Domagała: Gratuluję chłopakom zwycięstwa

06
sie

- Gratuluję chłopakom zwycięstwa! Wykonali kawał ciężkiej roboty, nie odpuszczali i widać, że każdy z nich dawał z siebie wszystko - Marcin Domagała, po wygranym 3-1 meczu z Falubazem Zielona Góra, nie krył dumy ze swoich podopiecznych.


Bardzo dobrze rozpoczęliście swoje występy w Centralnej Lidze Juniorów. Po raz kolejny udowodnił trener, że w debiutach nie przegrywa!
- Rzeczywiście, inauguracja tegorocznych rozgrywek Centralnej Ligi Juniorów nam się udała. Chłopcy stanęli na wysokości zadania, rozegrali świetne spotkanie. Dzięki temu faktycznie - pół żartem, pół serio - można powiedzieć, że zespoły, które prowadzę, w debiutach nie zwykły przegrywać. Dla mnie osobiście ważne było to, żeby takim dobrym akcentem rozpocząć sezon w CLJ. Oczywiście, z początku było trochę tremy, nie najlepiej weszliśmy w ten mecz. Z każdą upływającą minutą, kolejną dobrą akcją, chłopcy jednak coraz pewniej czuli się na boisku, co w konsekwencji dało zasłużone zwycięstwo.

Pierwsza połowa okazała się nieco słabszą niż ta druga. Przyczyną mogła być ta trema, o której trener wspomniał?
- Tak uważam. W pierwszej części spotkania jeszcze zdarzały nam się błędy, ale po przerwie zdominowaliśmy przeciwnika. Moim zdaniem to właśnie trema była główną tego przyczyną. Dla chłopców to pierwsze spotkanie w rozgrywkach CLJ, więc na początku mogło być trochę stresu. W miarę jak walczyli na boisku, coraz lepiej czuli się psychicznie, dzięki czemu w pełni zaprezentowali swoje piłkarskie umiejętności. A te, jak pokazuje końcowy rezultat mają całkiem spore.

Trochę szkoda niewykorzystanych sytuacji, szczególnie słupka z pierwszej połowy, a także poprzeczki z drugiej?
- Wynik mógł być zdecydowanie wyższy. Bardzo cieszę się, że zwyciężyliśmy, zdobyliśmy komplet punktów, lecz uważam, że niektóre bardzo dobre sytuacje, powinny być zamieniane na trafienia.

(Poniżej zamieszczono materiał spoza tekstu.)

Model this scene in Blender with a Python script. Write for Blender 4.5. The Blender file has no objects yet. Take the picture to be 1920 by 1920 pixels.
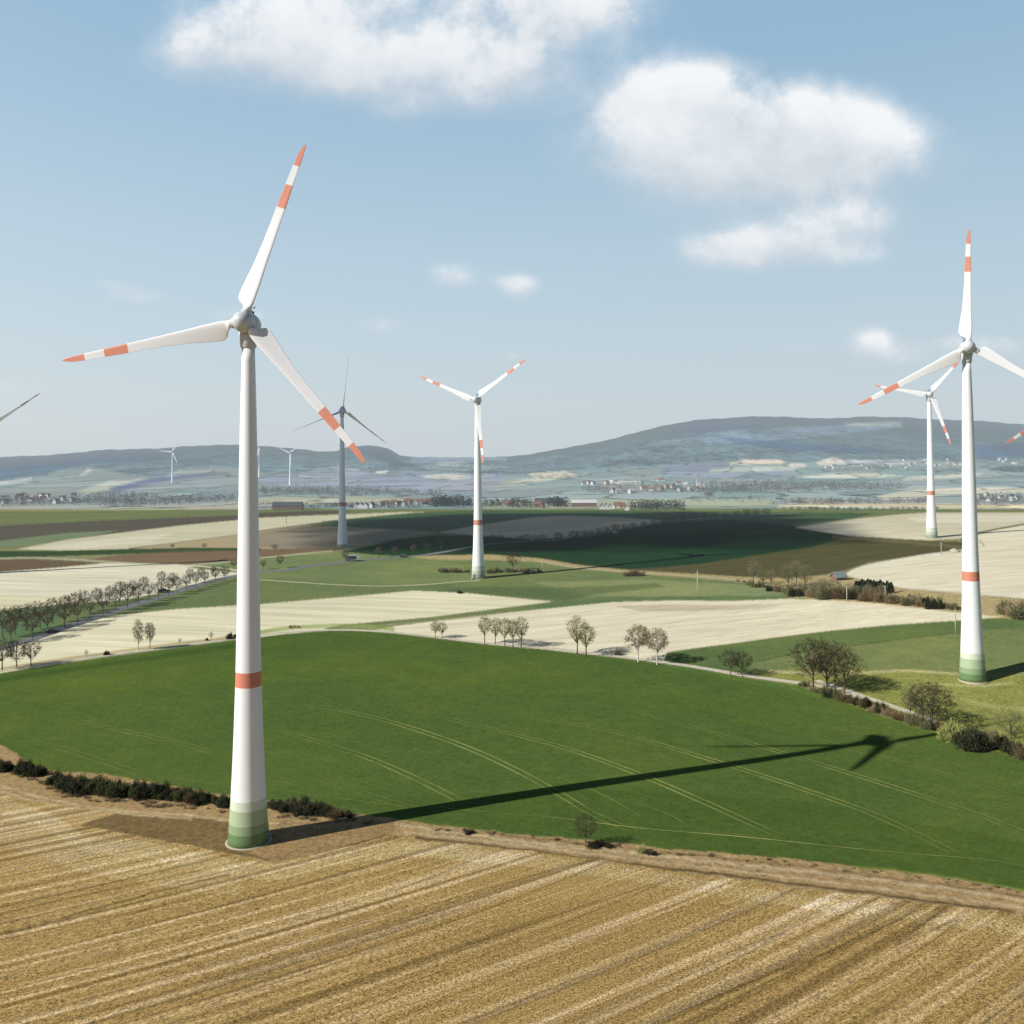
import bpy, math, random
import numpy as np
from mathutils import Vector, Matrix
random.seed(7); rng = np.random.default_rng(7)
R = math.radians
scene = bpy.context.scene
COL = scene.collection

# ------------------------------------------------------------------ camera
F = 1770.0; PPX, PPY = 960.0, 811.0; CAMH = 73.0
PITCH = math.atan(0.025); ROLL = R(0.42)
cam = bpy.data.objects.new('camera', bpy.data.cameras.new('camera'))
COL.objects.link(cam)
cam.data.sensor_width = 36; cam.data.lens = F / 1920 * 36
cam.data.shift_y = (PPY - 960) / 1920
cam.data.clip_start = 1; cam.data.clip_end = 60000
M = Matrix.Rotation(R(90) + PITCH, 4, 'X') @ Matrix.Rotation(-ROLL, 4, 'Z')
M.translation = (0, 0, CAMH)
cam.matrix_world = M
scene.camera = cam
MR = np.array(M.to_3x3())

def project(x, y, z):
    d = np.stack([x, y, z - CAMH], -1) @ MR
    w = np.maximum(-d[..., 2], 1e-3)
    return PPX + F * d[..., 0] / w, PPY - F * d[..., 1] / w

# ------------------------------------------------------------------ terrain
SKY = np.array([(-400,866),(0,857),(100,852),(200,843),(300,840),(380,835),(450,833),(520,838),(600,846),(632,845),(650,838),(690,834),(728,841),(748,853),
 (780,857),(830,856),(870,858),(950,856),(1000,850),(1050,841),(1100,833),(1150,822),(1200,808),(1240,799),(1300,788),(1360,783),
 (1420,780),(1480,782),(1550,784),(1620,781),(1700,782),(1760,786),(1850,790),(1920,795),(2300,812)], float)
def sstep(a, b, t):
    t = np.clip((t - a) / (b - a), 0, 1); return t * t * (3 - 2 * t)
def g2(x, y, cx, cy, sx, sy, a): return a * np.exp(-0.5 * (((x - cx) / sx) ** 2 + ((y - cy) / sy) ** 2))
RD = 7000.0
B1 = (235, 375, 85, 75, 6.5); B2 = (330, 700, 190, 170, 11.5); B3 = (105, 250, 62, 48, -2.6)
def terrain(x, y):
    x = np.asarray(x, float); y = np.asarray(y, float)
    yy = np.maximum(y, 1.0)
    z = 5.2 * sstep(230, 470, y) + 2.6 * sstep(480, 700, y)
    z = z + g2(x, y, *B1) + g2(x, y, *B2) + g2(x, y, *B3)
    z = z + (0.9 * np.sin(x / 95 + 1.0) * np.cos(y / 130) + 0.7 * np.sin(x / 190 - y / 210 + 2)) * sstep(260, 420, y) * (1 - sstep(1100, 1800, y))
    z = z + 0.5 * np.sin(x / 31 + y / 47) * np.sin(y / 39 - x / 60) * sstep(30, 90, y) * (1 - sstep(150, 240, y)) * 0.5
    z = z * (1 - sstep(1000, 1600, y)) - 6 * sstep(900, 1700, y)
    # rolling valley and the far ridges
    u = x / yy
    px = PPX + F * u
    sk = np.interp(px, SKY[:, 0], SKY[:, 1])
    hor = 855.0 - 0.0073 * (px - 960)
    e = (hor - sk) / F
    e = e + 0.00045 * np.sin(px / 17.0) * np.sin(px / 41.0) + 0.0002 * np.sin(px / 5.3)
    foot = 3000.0 + 300 * sstep(700, 1200, px)
    top = CAMH + e * RD
    t = np.clip((y - foot) / (RD - foot), 0, 1)
    s = t ** 1.25
    z = z + (top + 6) * s + 9 * np.sin(x / 310 + 0.6) * np.sin(y / 420) * sstep(2600, 4200, y) * (1 - t)
    z = z + 7 * np.sin(x / 240 + y / 500) * t * (1 - t) * 4 * 0.6
    z = z - np.clip(y - RD, 0, None) * 0.05
    return z

_skx = np.arange(-6000, 8000, 2.0)
_e = (855.0 - 0.0073 * (_skx - 960) - np.interp(_skx, SKY[:, 0], SKY[:, 1])) / F + 0.00045 * np.sin(_skx / 17.0) * np.sin(_skx / 41.0) + 0.0002 * np.sin(_skx / 5.3)
_el = _e.tolist()
def _ss(a, b, t):
    t = (t - a) / (b - a); t = 0.0 if t < 0 else 1.0 if t > 1 else t; return t * t * (3 - 2 * t)
def tz(x, y):
    """terrain height, single point"""
    S, C = math.sin, math.cos; G_ = lambda cx, cy, sx, sy, a: a * math.exp(-0.5 * (((x - cx) / sx) ** 2 + ((y - cy) / sy) ** 2))
    yy = max(y, 1.0); px = PPX + F * x / yy
    z = 5.2 * _ss(230, 470, y) + 2.6 * _ss(480, 700, y) + G_(*B1) + G_(*B2) + G_(*B3)
    z += (0.9 * S(x / 95 + 1.0) * C(y / 130) + 0.7 * S(x / 190 - y / 210 + 2)) * _ss(260, 420, y) * (1 - _ss(1100, 1800, y))
    z += 0.25 * S(x / 31 + y / 47) * S(y / 39 - x / 60) * _ss(30, 90, y) * (1 - _ss(150, 240, y))
    z = z * (1 - _ss(1000, 1600, y)) - 6 * _ss(900, 1700, y)
    foot = 3000.0 + 300 * _ss(700, 1200, px)
    t = min(1.0, max(0.0, (y - foot) / (RD - foot)))
    if t > 0:
        i = min(max((px + 6000) / 2, 0), len(_el) - 2); k = int(i); e = _el[k] + (_el[k + 1] - _el[k]) * (i - k)
        z += (CAMH + e * RD + 6) * t ** 1.25 + 16.8 * S(x / 240 + y / 500) * t * (1 - t)
    z += 9 * S(x / 310 + 0.6) * S(y / 420) * _ss(2600, 4200, y) * (1 - t)
    return z - max(y - RD, 0) * 0.05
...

Wiem, jakie popełniliśmy błędy i będziemy nad nimi pracować podczas treningów. Nie może być tak, że nie wykorzystujemy fantastycznych szans, które sami sobie tworzymy. Kiedyś może się to na nas odbić, a tego z pewnością byśmy nie chcieli.

Zwycięstwo 3-1, a trener szuka minusów tego meczu...
- Myślę, że jest jeszcze parę rzeczy do poprawy. Ale to moje zadanie jako trenera, aby dostrzegać słabsze strony moich zawodników oraz starać się je naprawić. Tym zajmiemy się jednak na kolejnych treningach, a teraz chciałbym jeszcze raz pogratulować chłopakom zwycięstwa. Wykonali kawał ciężkiej roboty, nie odpuszczali i widać, że każdy z nich dawał z siebie wszystko.

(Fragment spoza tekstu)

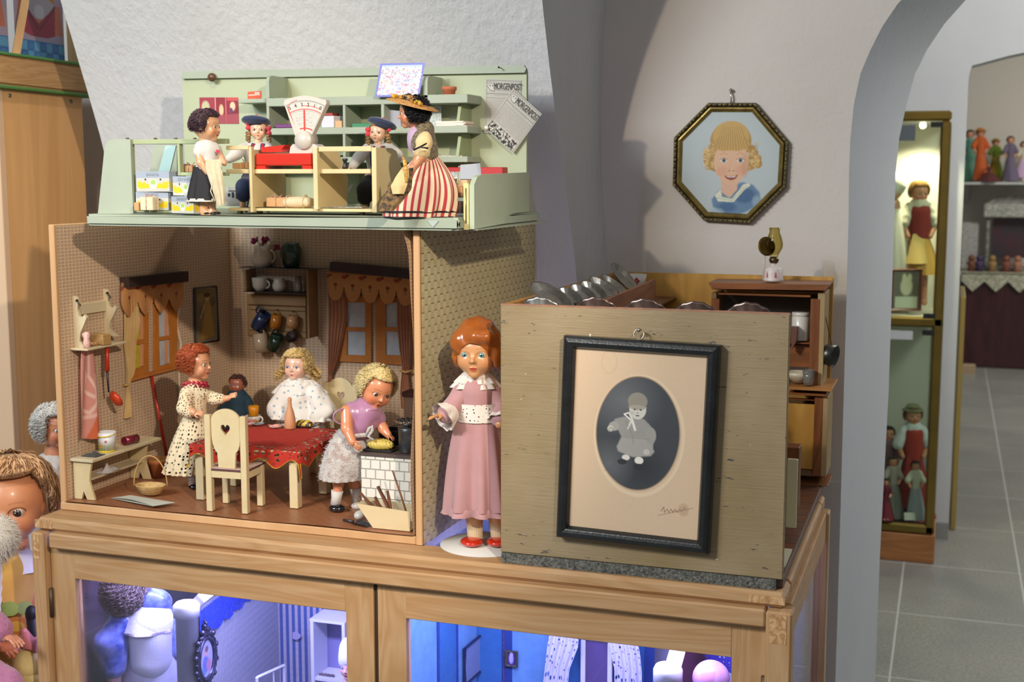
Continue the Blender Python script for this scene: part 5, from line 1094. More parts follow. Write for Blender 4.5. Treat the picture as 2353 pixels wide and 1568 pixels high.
def stripes(c1,c2,n,soft=.05,th=.5):
    t=NT('striped_cloth'); tc=t.coord('UV'); sx=t.add('ShaderNodeSeparateXYZ'); t.ln(tc,sx.inputs[0]); u=t.math('FRACT',t.math('MULTIPLY',sx.outputs[0],n)); a=t.ramp(t.math('ABSOLUTE',t.math('SUBTRACT',u,.5)),[(th*.5-soft,1.),(th*.5+soft,0.)]); t.col(t.mix(a,c1,c2)); t.set(Roughness=.75); t.bump(t.noise(t.coord(),900,2),.3,.0005); t.b.inputs['Sheen Weight'].default_value=.2; return t.m
STR_=stripes('e6cfae','b0303a',30,.05,.42)
D_.skirt('skirt',(982,360),(962,501),24,76,STR_,9,.13,bulge=20,n=140,L=34,hem=.0,fp=.7,flat=.62,seed=4)
for dy,v in ((0,0),): D_.skirt('black_hem_ribbon',(963,484),(962,488),80.5,81.5,BLK,9,.13,n=140,L=4,flat=.62,seed=4)
D_.skirt('black_hem_ribbon',(962,497),(962,501),80.5,80.5,BLK,9,.13,n=140,L=4,flat=.62,seed=4)
patch(D_,'lace_apron',[(930,388,950,385,-.055),(905,410,948,405,-.065),(888,440,946,435,-.07),(872,468,925,462,-.075),(870,486,905,484,-.08)],mat('2a2424',.8,c2='8a6a3c',ns=150,bump=.8,bs=600,name='black_lace'),bulge=4,folds=2)
patch(D_,'apron_panel',[(925,384,938,384,-.064),(910,405,940,402,-.074),(898,428,936,424,-.081),(902,446,928,446,-.082)],mat('d8bd84',.6,c2='ceb07a',ns=60,sheen=.4),bulge=3,folds=1)
b=MB(); b.tube([D_.P(925,359,-.06),D_.P(930,372,-.075),D_.P(933,392,-.078),D_.P(934,420,-.08)],[.001,.0035,.003,.002],8); b.obj('flower_posy',mat('d8cc62',.8,c2='b84a2a',ns=200,bump=.8,bs=300),D_.root)
D_.hair('0c0c0e','26262a',900,.55,.13,2.6,.05,50,135,hang=.25,vol=1.14,face=50,seed=11,rough=.32)
b=MB(); Mh=hbasis(0,6,0).to_3x3()@Matrix.Rotation(math.radians(14),3,'Y'); hc=D_.P(950,234)
Mt=Matrix.Translation(hc)@Mh.to_4x4()@Matrix.Scale(D_.s,4)
b.lathe([(0,14),(20,13.5),(26,9),(29,2),(48,-2),(61,-7),(61.5,-8.2),(48,-3.6),(28,0)],(0,0,0),48); b.bm.transform(Mt); o=b.obj('straw_hat',mat('c89a5a',.8,c2='a06a38',ns=260,bump=.8,bs=400),D_.root)
b=MB(); R_=random.Random(4)
for i in range(26):
    a=R_.uniform(2.2,5.4); r=R_.uniform(26,50); b.ball(Mt@V((r*math.cos(a),r*math.sin(a),4-r*.08+R_.uniform(0,3))),R_.uniform(.0022,.0042),8)
b.obj('hat_flowers',mat('c9a828',.7,c2='8f2f2a',ns=90,bump=.5,bs=400),o)
# ---------------------------------------------------------------- kitchen furniture and things
XL=kx0+wt+.0014; YBK=kyb-.0137
def xprism(b,pts,X,th):   # on the left wall plane, sticking out by th
    P=[PX(x,y,X) for x,y in pts]; b.prism([(p.y,p.z) for p in P],th,frame((X,0,0),(0,1,0),(0,0,1))); return b
def bprism(b,pts,Y,th): P=[PY(x,y,Y) for x,y in pts]; b.prism([(p.x,p.z) for p in P],th,frame((0,Y,0),(1,0,0),(0,0,1))); return b
OR=mat('c2792e',.5,c2='b56c24',ns=30,name='orange_wood'); OR2=mat('d89a72',.5); DK=mat('3a2a28',.6,c2='302222',ns=20); SKY=mat('c3c8cc',.6,c2='aeb6be',ns=30,name='printed_sky'); YEL=mat('c8b832',.6,c2='b4a42a',ns=80)
CURT=mat('c58d54',.8,c2='b7783f',ns=18,sheen=.4,bump=.4,bs=500,name='curtain_cloth')
# left wall window: two casements
wl=empty('play_window','orange wooden double window with yellow and white panes on the left wall','window',PX(350,850,XL),'toy windows of the kitchen')
def quad(x0,yt0,yb0,x1,yt1,yb1,X,th,m,nm,par,hole=None):
    b=MB(); o=[PX(x,y,X) for x,y in ((x0,yt0),(x1,yt1),(x1,yb1),(x0,yb0))]; h=[[ (p.y,p.z) for p in [PX(x,y,X) for x,y in q]] for q in (hole or [])]
    b.prism([(p.y,p.z) for p in o],th,frame((X,0,0),(0,1,0),(0,0,1)),holes=h); return b.obj(nm,m,par)
for (x0,x1,t0,b0,t1,b1,panes) in ((296,338,700,873,695,861,[((300,706),(329,703),(328,779),(300,784)),((300,794),(328,789),(328,842),(300,851))]),(352,404,692,857,686,843,[((361,712),(385,709),(388,771),(362,775)),((362,783),(388,779),(389,834),(364,842))])):
    f=quad(x0,t0,b0,x1,t1,b1,XL+.001,.004,OR,'casement_frame',wl,panes)
    quad(x0+2,t0+4,b0-6,x1-2,t1+4,b1-6,XL,.0008,SKY if x0>340 else YEL,'pane',f)
    x2=panes[0][1][0]; quad(x2-7,panes[0][1][1]+1,panes[1][2][1],x2-1,panes[0][1][1],panes[1][2][1]-1,XL+.0015,.0015,OR2,'inner_edge',f)
b=MB(); xprism(b,[(296,868),(345,855),(407,840),(407,846),(345,862),(296,876)],XL+.001,.008); b.obj('sill',OR,wl)
# curtains on the left wall
cl=empty('window_curtain','orange flowered scalloped curtain with dark rail over the left wall window','curtain',PX(345,640,XL),'curtains of the kitchen windows')
b=MB(); xprism(b,[(274,638),(413,623),(413,647),(277,660)],XL+.001,.022); b.obj('curtain_rail',DK,cl)
def valance(tag_,A,B,dn,n,cl,out,first=.5):
    c=Canvas(150,60,'c9935a'); c.rect(0,0,150,60,'c58d54')
    for i in range(n):
        cx=(i+.5)*150/n; c.ell(cx,30,150/n*.42,22,'c87f55',2,0,.35,ring=.25); c.ell(cx,26,3,3.5,'8e3a28',1).line([(cx,28),(cx,36)],1.4,'5a5a38'); c.ell(cx-150/n*.5,10,5,4,'a0402e',1.5).ell(cx-150/n*.5+6,7,3,3,'70502e',1)
    c.rect(0,0,150,4,'a56a3a')
    return c.build('valance',A,B-A,dn,vcol(.85),cl,mask=lambda X,Y:Y<60*(.52+.46*np.abs(np.sin(PI*n*X/150))**.6),curve=lambda U,W:np.stack([out.x*(.006+.003*np.sin(2*PI*n*U)*W),out.y*(.006+.003*np.sin(2*PI*n*U)*W),0*U],-1))
A_=PX(272,650,XL+.004); B_=PX(416,640,XL+.004); C_=PX(272,732,XL+.004); valance('l',A_,B_,C_-A_,4,cl,V((1,0,0)))
def drape(pts,ws,m,par,name='curtain_panel',out=V((1,0,0)),along=V((0,1,0)),k=5,th=.004):
    """pts centre line, ws half widths"""
    b=MB(); n=len(pts)
    def f(u,v):
        t=v*(n-1); i=min(int(t),n-2); a=t-i; a=a*a*(3-2*a); p=pts[i].lerp(pts[i+1],a); w=ws[i]*(1-a)+ws[i+1]*a
        return p+along*(w*(2*u-1))+out*(th*(1+.8*math.sin(2*PI*k*u+v*2))*min(1,w/.01))
    b.grid(f,40,40); b.grid(lambda u,v:f(u,v)-out*.0012,40,40); return b.obj(name,m,par)
CREAMC=mat('cfae74',.8,c2='bf9a5e',ns=14,sheen=.4,name='cream_curtain')
P=[PX(x,y,XL+.002) for x,y in ((296,670),(300,740),(294,790),(296,850),(291,890),(292,925),(290,960))]; drape(P,[.020,.027,.020,.013,.004,.007,.010],CREAMC,cl)
b=MB(); b.tube([PX(290,885,XL+.006)+V((.004*math.sin(t),.006*math.cos(t),0)) for t in [i*PI/6 for i in range(13)]],.0012,6); b.obj('curtain_tie',mat('c9a55a',.7),cl)
P=[PX(x,y,XL+.002) for x,y in ((412,655),(409,710),(404,745),(414,790),(409,850),(411,905),(413,930))]; drape(P,[.010,.006,.004,.004,.004,.003,.003],mat('d8c4a8',.7,sheen=.5),cl,k=2,th=.003)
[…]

Jeśli już mowa o rzeczach do poprawy, to chyba możemy wspomnieć o koncentracji, której zabrakło w ostatnich minutach pierwszej połowy?
- Oczywiście, nie powinniśmy tracić bramek w końcówce. Zaczęło się od niepotrzebnego faulu - zawodnik na chwilę stracił czujność, przez co w złym czasie i złym punkcie na boisku popełnił ten błąd, faulując rywala. Potem to już tylko kwestia koncentracji. Przy stałych fragmentach, gramy w obronie strefowej i mam wrażenie, że wszyscy byli tam, gdzie powinni. Ktoś jednak przegrał swój pojedynek, co zakończyło się stratą gola. Teraz pozostało nam tylko wyciągnąć wnioski i zrobić wszystko, aby w następnym spotkaniu nie popełnić tych samych błędów.

Pierwsze zwycięstwo na własnym terenie zaliczone. Teraz fajnie byłoby wygrać również na wyjeździe? 
- Taki właśnie jest nasz cel na następne spotkanie. Cieszę się, że pierwszy mecz w roli gości zagramy całkiem blisko od domu, bo w Zabrzu. Terminarz rozgrywek ułożył się tak, że w przyszłym tygodniu czeka nas wyjątkowo krótka podróż. Oby okazała się szczęśliwą i do Gliwic wrócimy z tarczą oraz kompletem punktów.